To thine own self be true

So James Frey is a FRAUD!!

Once a junkie always a junkie!!

Fucktard!!


Oh, my god. What a day it has been. I LOOOVE Toosday's even more than before, why, you ask? Because I have a morning class together with my husband (Religion and Sex) with my favorite professor Donald, and after that I have my Methods Class, which is a graduate level course, which is a 4th level (409) class.

I've tried to explain this before, but I talked about this at the meeting tonight, under the auspice of Alcoholics Anonymous, Of which I am a proud member, To Thine Own Self Be True and on the grounds of Honesty, I have crossed over my 4 year anniversary last month, I've begin a graduate level course, which has set me in a specific place mentally and emotionally. I've walked through another membrane, so to speak, into a new position in University terms, somewhere I've never been before. This is really BIG for me.

You know coming from junkiehood into soberville is a long and tedious journey that takes alot of honesty and hard work. You learn to Get the Fuck Honest and find the source of all that is good, I.E. a Higher Power, and you start walking the path. My sobriety came first, and within that sober time, University became a goal, and now 3 plus years later, I have walked a long journey over alot of land, time, distance and space, and I relocated from one country to another, we call that a HUGE geographic.

Anyways, I walked into this (409) class and I feel a sense of accomplishment, I have walked all this way and done all this work in school and in sober living, and now I am standing on the top of this rise in the path, and I can see the road behind me and I can see the goal as it sits in front of me for the first time, "Graduation" and a freaking degree in Religion. And my Prof says to us today, what is it you want to do with this degree?


Do you know what this sounds like to someone getting sober? It's the fucking BOMB! The goal is in sight, I have successfully reached a very significant point in my life, because for the first time in my life, I have reached the goal I have always wanted to, to graduate from University. A little late, but hell, better late than never! Some people never get this chance! So make the best of it while it is here. Ok, breathe! take it easy, keep it real!

I spoke in class for the first time to a prof I do not know and made a complete ass of myself by sticking my foot in my mouth all the way up to my thigh! UGH Me so Dumb! He asked us "What is religion?" well, that depends I said, on where you live regionally and internationally. For North American's, most of them, religion is something that you do once a week, by obligation. In other areas of the globe, religion is a way of life! He did not like that answer. He quickly made me feel like I was 5 years old. I hate when that happens.

I mean really, what is christianity, but something one professes and hopes they can live up to the tenets of the form of christianity you follow. Christianity is the profession of faith one believes in, that God exists and Jesus lived and died for your sins, so love your neighbor as yourself and try, as you might to live the Jesus message to others. RIGHT! How many christians live up to their ultimate profession? not many!

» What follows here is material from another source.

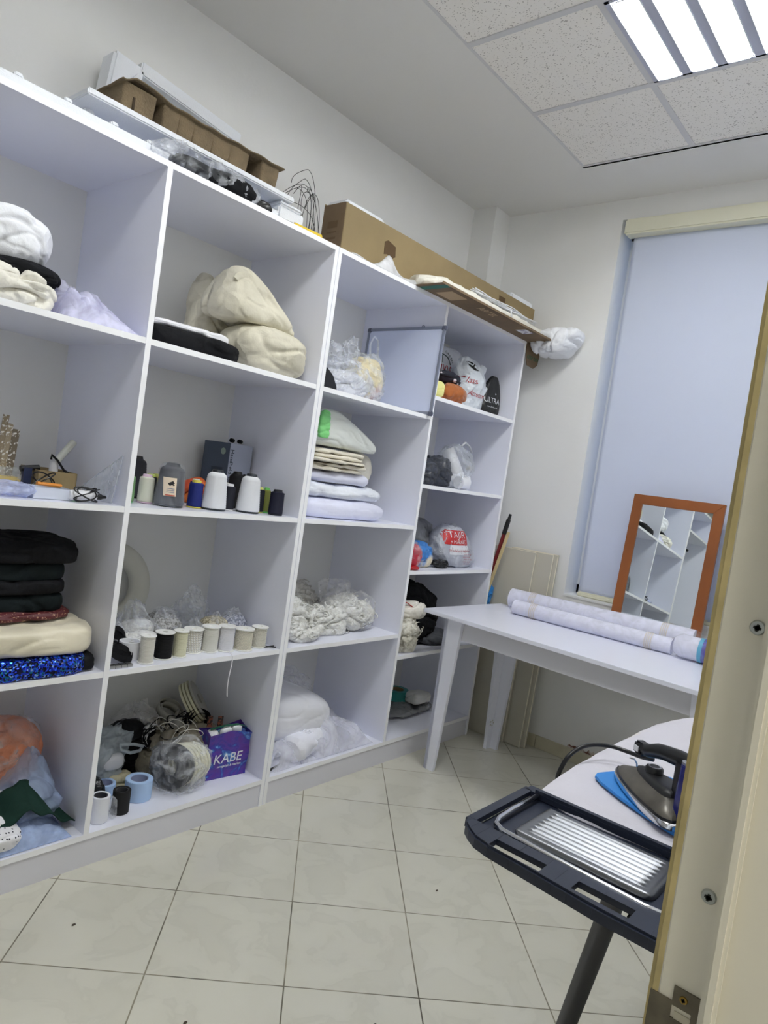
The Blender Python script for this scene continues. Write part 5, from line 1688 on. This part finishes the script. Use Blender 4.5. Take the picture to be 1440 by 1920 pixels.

A good tree bears good fruit!

Now, if you are Jewish, or Muslim or Hindi or one of the great Eastern religions, religion is a way of life. There IS a difference, right? Christians have it easy in today's day and age. God forbid if you had to strictly follow the tenets of Orthodox Judaism, or better yet Islam, (the christians shriek in horror!) You see, you thought about it didn't you, that thought crossed your narrow mind! Oh that Islam was not such a bad religion, silly mortal person! It ISN'T!!!

How many Muslim men and women do most christians in North America know, this question is for my American readers? One has a much greater opportunity to interact with people who live the Muslim faith in Canada than one would in the United States. My prof still disagreed with my position, I shut up after that discussion, and sank in my seat!

Anyways, I am in a precarious place, I am in a very new place in my life, and including my sober life. 5 years of sobriety, I've never been here before, this is all new to me and I am savouring this feeling of newness, of exploration of gratitude and joy for my life.

Remember Gratitude - Remember Gratitude...

And that's the kind of day it's been, this 10th day of January 2006.